By contrast – and this is not meant to be a representative sample at all, just qualitative observations – most of the western riders I’ve known have not had that same thorough background. Some came to horses later in life; some took up/down lessons as a kid, but their families ran out of time or money. Regardless, they tended to turn to the popular tele-instructors. They could buy a prepackaged course and be introduced to the same concepts – broken into convenient, easy to digest chunks – that you and I learned in riding schools as kids. For far cheaper than a year’s worth of weekly lessons.
But we all know that there’s a problem with that. You can’t learn timing and feel just from watching a video. If you’re new to riding and you’ve never had a chance to learn just how light your aids can get, you’ll never be able to refine them to that point. Your finished aids are going to be comparatively loud, and your starting point is going to be even louder. If you’ve got a problem to fix, and you’re used to operating on a scale of “scream” to “talk,” you’re going to be more likely to start at “scream,” even if starting at “talk” will do. And you probably won’t ever get to “whisper.”
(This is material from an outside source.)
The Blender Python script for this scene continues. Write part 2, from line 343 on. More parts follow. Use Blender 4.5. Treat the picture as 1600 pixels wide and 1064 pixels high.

I have known a number of wonderful western riders; I’m not trying to tar and feather everyone who rides in a western saddle. However, these men and women have either come from an English riding school background (as close to a formal, institutional background as you’ll easily get these days), or they’ve learned their craft from their family (the quintessential informal system of education). But there’s a part of American culture that promotes western riding as something for the everyman, and I think that’s the root cause of the concept of manners as something that youhave to be constantly, deliberately, and loudly schooling. The Average Joe who buys a cheap horse and a cheap saddle and doesn’t want to fuss with formal riding education is going to see behavior as the easiest thing to control. To his benefit, usually, as he generally doesn’t have the ability to ride a horse with a bit of chutzpah. But at the same time, it feeds into a culture where we both erroneously equinize human behavior and anthropomorphize equine behavior, and where we see manners as a whole, discrete unit, instead of a piece of the horse training puzzle. It becomes a thought terminating cliche. Or worse, it colors your whole set of interactions with these animals.